━━━ Source data
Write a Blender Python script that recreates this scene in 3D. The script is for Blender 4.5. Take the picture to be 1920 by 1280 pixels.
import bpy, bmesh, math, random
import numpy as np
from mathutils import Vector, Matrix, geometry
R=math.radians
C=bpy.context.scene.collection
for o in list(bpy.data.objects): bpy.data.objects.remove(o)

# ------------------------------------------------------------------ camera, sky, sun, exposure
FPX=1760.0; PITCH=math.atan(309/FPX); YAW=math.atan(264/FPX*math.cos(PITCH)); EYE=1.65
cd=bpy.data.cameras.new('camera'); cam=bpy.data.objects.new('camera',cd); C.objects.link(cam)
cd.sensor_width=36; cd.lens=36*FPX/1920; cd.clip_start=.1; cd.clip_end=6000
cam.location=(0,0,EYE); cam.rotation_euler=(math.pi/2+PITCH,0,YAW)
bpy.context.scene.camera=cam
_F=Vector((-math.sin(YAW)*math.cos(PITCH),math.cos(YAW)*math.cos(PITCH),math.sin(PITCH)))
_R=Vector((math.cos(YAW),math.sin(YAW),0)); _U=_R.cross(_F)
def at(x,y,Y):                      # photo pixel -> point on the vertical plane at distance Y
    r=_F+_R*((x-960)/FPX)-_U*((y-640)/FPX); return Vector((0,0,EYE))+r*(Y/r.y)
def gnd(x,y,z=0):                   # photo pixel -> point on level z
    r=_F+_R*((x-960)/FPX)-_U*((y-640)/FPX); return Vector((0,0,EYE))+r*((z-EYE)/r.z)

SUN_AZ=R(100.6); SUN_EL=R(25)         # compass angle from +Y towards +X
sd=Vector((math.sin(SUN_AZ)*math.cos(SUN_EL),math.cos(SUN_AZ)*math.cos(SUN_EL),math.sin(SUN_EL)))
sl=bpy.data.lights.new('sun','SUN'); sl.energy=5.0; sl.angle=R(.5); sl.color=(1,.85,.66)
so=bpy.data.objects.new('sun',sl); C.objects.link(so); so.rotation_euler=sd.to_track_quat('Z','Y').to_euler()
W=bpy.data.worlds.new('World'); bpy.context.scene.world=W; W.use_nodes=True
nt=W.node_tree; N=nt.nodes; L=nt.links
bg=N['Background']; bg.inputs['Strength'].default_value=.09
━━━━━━
Aim of the task » Word for word, quote all of the data above.

The response »
Write a Blender Python script that recreates this scene in 3D. The script is for Blender 4.5. Take the picture to be 1920 by 1280 pixels.
import bpy, bmesh, math, random
import numpy as np
from mathutils import Vector, Matrix, geometry
R=math.radians
C=bpy.context.scene.collection
for o in list(bpy.data.objects): bpy.data.objects.remove(o)

# ------------------------------------------------------------------ camera, sky, sun, exposure
FPX=1760.0; PITCH=math.atan(309/FPX); YAW=math.atan(264/FPX*math.cos(PITCH)); EYE=1.65
cd=bpy.data.cameras.new('camera'); cam=bpy.data.objects.new('camera',cd); C.objects.link(cam)
cd.sensor_width=36; cd.lens=36*FPX/1920; cd.clip_start=.1; cd.clip_end=6000
cam.location=(0,0,EYE); cam.rotation_euler=(math.pi/2+PITCH,0,YAW)
bpy.context.scene.camera=cam
_F=Vector((-math.sin(YAW)*math.cos(PITCH),math.cos(YAW)*math.cos(PITCH),math.sin(PITCH)))
_R=Vector((math.cos(YAW),math.sin(YAW),0)); _U=_R.cross(_F)
def at(x,y,Y):                      # photo pixel -> point on the vertical plane at distance Y
    r=_F+_R*((x-960)/FPX)-_U*((y-640)/FPX); return Vector((0,0,EYE))+r*(Y/r.y)
def gnd(x,y,z=0):                   # photo pixel -> point on level z
    r=_F+_R*((x-960)/FPX)-_U*((y-640)/FPX); return Vector((0,0,EYE))+r*((z-EYE)/r.z)

SUN_AZ=R(100.6); SUN_EL=R(25)         # compass angle from +Y towards +X
sd=Vector((math.sin(SUN_AZ)*math.cos(SUN_EL),math.cos(SUN_AZ)*math.cos(SUN_EL),math.sin(SUN_EL)))
sl=bpy.data.lights.new('sun','SUN'); sl.energy=5.0; sl.angle=R(.5); sl.color=(1,.85,.66)
so=bpy.data.objects.new('sun',sl); C.objects.link(so); so.rotation_euler=sd.to_track_quat('Z','Y').to_euler()
W=bpy.data.worlds.new('World'); bpy.context.scene.world=W; W.use_nodes=True
nt=W.node_tree; N=nt.nodes; L=nt.links
bg=N['Background']; bg.inputs['Strength'].default_value=.09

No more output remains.